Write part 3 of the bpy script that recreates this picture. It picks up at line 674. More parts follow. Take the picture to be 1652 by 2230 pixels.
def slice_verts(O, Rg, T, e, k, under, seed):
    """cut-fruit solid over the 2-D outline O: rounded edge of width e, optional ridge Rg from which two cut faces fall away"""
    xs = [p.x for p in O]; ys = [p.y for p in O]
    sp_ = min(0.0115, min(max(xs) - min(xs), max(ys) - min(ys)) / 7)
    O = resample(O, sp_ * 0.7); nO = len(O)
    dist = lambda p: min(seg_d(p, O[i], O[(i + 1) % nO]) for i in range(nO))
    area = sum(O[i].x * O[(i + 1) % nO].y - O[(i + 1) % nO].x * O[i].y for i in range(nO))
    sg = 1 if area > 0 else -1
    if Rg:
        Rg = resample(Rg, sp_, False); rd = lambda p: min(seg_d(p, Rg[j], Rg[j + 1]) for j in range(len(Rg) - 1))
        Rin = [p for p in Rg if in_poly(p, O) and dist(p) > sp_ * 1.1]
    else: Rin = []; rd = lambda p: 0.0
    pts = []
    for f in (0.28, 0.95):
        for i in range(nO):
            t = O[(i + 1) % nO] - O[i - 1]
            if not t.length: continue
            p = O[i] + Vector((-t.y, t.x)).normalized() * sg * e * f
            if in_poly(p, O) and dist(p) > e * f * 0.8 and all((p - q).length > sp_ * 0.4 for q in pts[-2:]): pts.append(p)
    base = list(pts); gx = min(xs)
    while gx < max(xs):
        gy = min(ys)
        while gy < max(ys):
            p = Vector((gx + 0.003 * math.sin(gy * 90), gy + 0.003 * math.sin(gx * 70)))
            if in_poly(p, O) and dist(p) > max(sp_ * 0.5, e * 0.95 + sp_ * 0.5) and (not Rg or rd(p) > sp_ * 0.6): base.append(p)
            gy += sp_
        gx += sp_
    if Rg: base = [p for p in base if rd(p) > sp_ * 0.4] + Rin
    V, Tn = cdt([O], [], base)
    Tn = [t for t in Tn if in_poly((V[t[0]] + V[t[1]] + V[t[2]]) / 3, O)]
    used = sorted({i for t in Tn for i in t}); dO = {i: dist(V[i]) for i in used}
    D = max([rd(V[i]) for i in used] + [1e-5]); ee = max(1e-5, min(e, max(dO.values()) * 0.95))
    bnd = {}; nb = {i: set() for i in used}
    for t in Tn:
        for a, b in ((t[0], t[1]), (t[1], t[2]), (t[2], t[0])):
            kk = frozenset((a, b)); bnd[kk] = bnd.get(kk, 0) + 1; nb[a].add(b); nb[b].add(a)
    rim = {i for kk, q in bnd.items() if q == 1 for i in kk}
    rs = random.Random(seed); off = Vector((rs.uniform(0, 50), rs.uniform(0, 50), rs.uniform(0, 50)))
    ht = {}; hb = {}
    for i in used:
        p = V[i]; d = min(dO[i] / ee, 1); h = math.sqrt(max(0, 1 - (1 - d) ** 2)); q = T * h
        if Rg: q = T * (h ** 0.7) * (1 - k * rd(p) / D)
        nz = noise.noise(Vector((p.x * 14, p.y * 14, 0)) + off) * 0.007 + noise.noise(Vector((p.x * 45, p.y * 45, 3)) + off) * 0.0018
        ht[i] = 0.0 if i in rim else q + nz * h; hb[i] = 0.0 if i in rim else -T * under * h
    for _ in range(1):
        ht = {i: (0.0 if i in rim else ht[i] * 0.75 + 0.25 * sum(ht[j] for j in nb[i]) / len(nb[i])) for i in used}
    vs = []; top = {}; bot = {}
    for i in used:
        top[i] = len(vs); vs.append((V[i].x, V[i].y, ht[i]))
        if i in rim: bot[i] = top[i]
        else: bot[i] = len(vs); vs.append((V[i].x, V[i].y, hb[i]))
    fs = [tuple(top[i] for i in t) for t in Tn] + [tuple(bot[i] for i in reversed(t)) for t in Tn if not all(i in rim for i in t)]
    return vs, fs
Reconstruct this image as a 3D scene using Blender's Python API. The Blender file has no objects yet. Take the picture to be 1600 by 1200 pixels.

▶ _Challenge_:
Go through the data above and find the lines with the word "Take". Copy each of those lines.

▶ _Output of the task_:
Write part 3 of the bpy script that recreates this picture. It picks up at line 674. More parts follow. Take the picture to be 1652 by 2230 pixels.
Reconstruct this image as a 3D scene using Blender's Python API. The Blender file has no objects yet. Take the picture to be 1600 by 1200 pixels.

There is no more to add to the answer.